Wednesday, June 12, 2013

All About Carry A. Nation


 Below is the character sketch I wrote based on my part in my upcoming show, The Great American Western, which opens June 21st at the Randall Theatre:


My name is Carrie Nation, but my father named me Carry Moore, as written in the family Bible. I was born on November 25 in the year of our Lord 1846, in the back country of Kentucky. My father's name was George and he owned a plantation. He held slaves of which I was reared. For example, I wasn't allowed to eat with my family until I came of age, because “children are meant to be seen and not heard”. My mother, Mary, suffered with “mental problems” and thought at times that she was a lady-in-waiting to the queen of England and then the Queen of England.

I have taught as a teacher but was fired from the position thus experiencing financial hardship. So, I married Charles Gloyd, a doctor. My parents objected and I didn't know why, until upon living with him found that he was a severe alcoholic. I left him because he was unable to to provide for the family. Together, we have a daughter, Charlien. Even though I believe children should be seen and not heard, I have a bit more hardship with her because she has emotional difficulties, similar to that of my mother's, caused by her father's alcoholism. For this reason, I have had to commit her to the Texas State Lunatic Asylum. At that time, they also tried to commit me for reasons that are not clear. Furthermore, I have decided my mission in life is to save people from the wreckage caused by alcohol abuse both emotionally and physically. This is God's calling upon my life and I will accomplish this feat by any means necessary.

Due to financial hardship and societal pressures, I have had to remarry Dr. David A. Nation. He is 19 years my senior, but in marriage I have found financial security which affords me the luxury to fulfill God's purpose for my life. He has worked as an attorney, a minister, and a newspaper editor. Our first endeavor, based on my husband's interest, was to purchase a cotton farm. This failed due to my husband's lack of experience (and my lack of interest) in farming.

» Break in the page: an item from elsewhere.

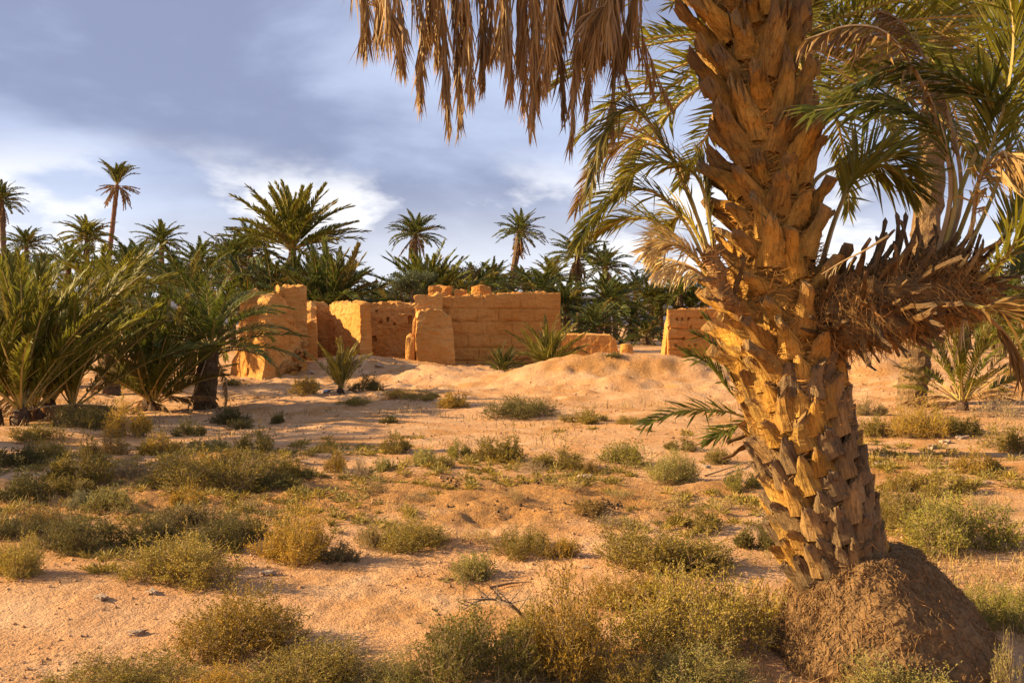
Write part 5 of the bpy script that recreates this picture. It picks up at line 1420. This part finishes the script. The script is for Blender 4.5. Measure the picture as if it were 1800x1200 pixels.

We now live in Dirtwater where my husband is the preacher in Disciples of Christ church. I have started the Women's Christian Temperance Union (WCTU). I am the president and I have helped many women, including Garmaine, Maggie, and Sioux, out of the depravity of unhealthy lifestyles focusing on men and negative substances. My hope and prayer is that the rest of Dirtwater would turn from their sinful ways. In my spare time, I also volunteer as a jail evangelist and try to reform the inmates, teach Sunday School, and attend to the poor and needy.

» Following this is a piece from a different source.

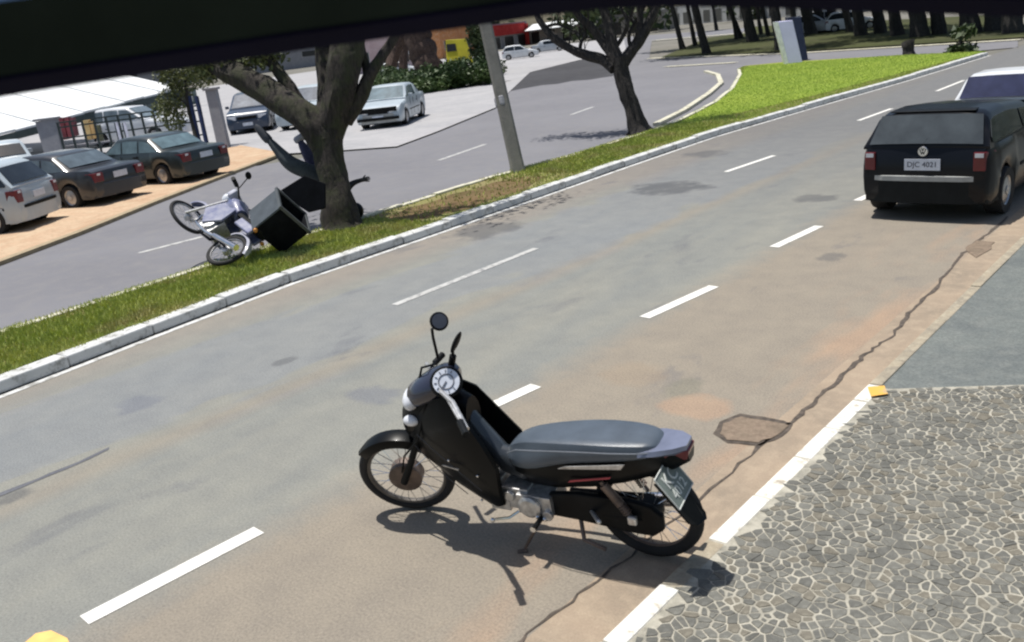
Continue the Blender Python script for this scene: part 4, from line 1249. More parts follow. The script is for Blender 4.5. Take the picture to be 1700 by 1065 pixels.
# big tree on the median
b1 = G((570, 388)); D1 = cm.depth(b1)
T1 = thing('street_tree', 'large mossy street tree on the median behind the crashing motorcycle', 'tree', b1)
def A1(x, y, dd=0): return AT((x, y), D1 + dd) - b1
mb = MB()
limb(mb, [A1(578, 400), A1(570, 378), A1(560, 330), A1(548, 270), A1(540, 225)], [.42, .31, .245, .22, .25], 18, .13)
for k in range(6):   # root flare
    a = 2 * math.pi * k / 6 + .3
    limb(mb, [A1(566, 350), A1(569, 380) + Vector((math.cos(a) * .2, math.sin(a) * .2, -.02)), A1(572, 388) + Vector((math.cos(a) * .46, math.sin(a) * .46, -.10))], [.13, .14, .05], 8, .2, k)
mb.build('trunk', M_bark, T1, smooth=True)
tips1 = []
for i, (pts, rd) in enumerate((
    ([A1(542, 235), A1(505, 193), A1(462, 165, .2), A1(410, 132, .4), A1(365, 108, .6), A1(330, 60, .8), A1(310, -20, 1)], [.25, .23, .22, .21, .19, .12, .05]),
    ([A1(545, 230), A1(560, 175, -.1), A1(572, 120, -.2), A1(578, 60, -.2), A1(570, -40, -.3)], [.23, .25, .26, .24, .14]),
    ([A1(538, 228), A1(548, 165, .3), A1(542, 110, .4), A1(534, 60, .4), A1(500, -30, .4)], [.20, .20, .18, .15, .08]),
    ([A1(520, 205, .2), A1(490, 160, .3), A1(462, 118, .4), A1(440, 80, .5), A1(430, 0, .5)], [.11, .11, .10, .08, .05]),
    ([A1(572, 200), A1(598, 160, -.1), A1(612, 128, -.1), A1(632, 95, 0), A1(655, 60, .1), A1(690, -10, .2)], [.15, .12, .10, .08, .07, .04]),
    ([A1(612, 128), A1(604, 95), A1(600, 60), A1(612, 0)], [.07, .06, .05, .03]))):
    mb = MB(); limb(mb, pts, rd, 14, .14, i * 3); rg = random.Random(i)
    twigs(mb, Vector(pts[-1]), Vector(pts[-1]) - Vector(pts[-2]), .8, rd[-1] * .8, 2, rg, tips1)
    mb.build('branch', M_bark, T1, smooth=True)
tc = [t + Vector((0, 0, .2)) for t in tips1 if t.z > 2.7]
leaves('crown', tc, .75, 1500, .07, M_leaf_d, T1, 2)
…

The truth is, I have my own demons and driving spirits to contend with, based on past familial neglect and heartaches. When I first arrived in Dirtwater, I founded the temperance union and am determined to get my point across, my point is THE WAY, the ONLY WAY to living the RIGHT LIFE. However, as I push my views around and insist, quite loudly and at times violently, on others, I know deep down my heart is not well. By the time, I am arrested and jailed (for unjustified reasons, I might add), I find deliverance from my own controlling behaviors, in fact realize that such as alcohol is a force that controls some, so do am I addicted to the power of controlling others. In reality, I discover that I lack all control, which scares me more, which increases my desire to appear more and more in control. After Dallas, I realize that by relinquishing control, I not only feel a lot more at peace, but have a better way of reaching people with a message of love, not hate, and transforming their lives to freedom through forming meaningful relationships. This is what I have found now in the place I am in eternity. Saving someone doesn't require control, but allowing yourself to love them where they are at non-judgementally. I show that love at the end by buying the child, Fester, who himself has been delivered, in a sense, a football team. In short, from my time in the outer world, I have found that love is the most valuable gift we are given and can give to others.

I, Carrie Nation, (not Lia Weston) agree to be portrayed in this play in the fashion that I am because I feel that in my life on earth I went about spreading my message with hate and therefore was unsuccessful in my endeavors. I feel that by having myself made into a caricature, the true message of transformation and journey to wholeness will be shown, not just in those I want to reach but in my life.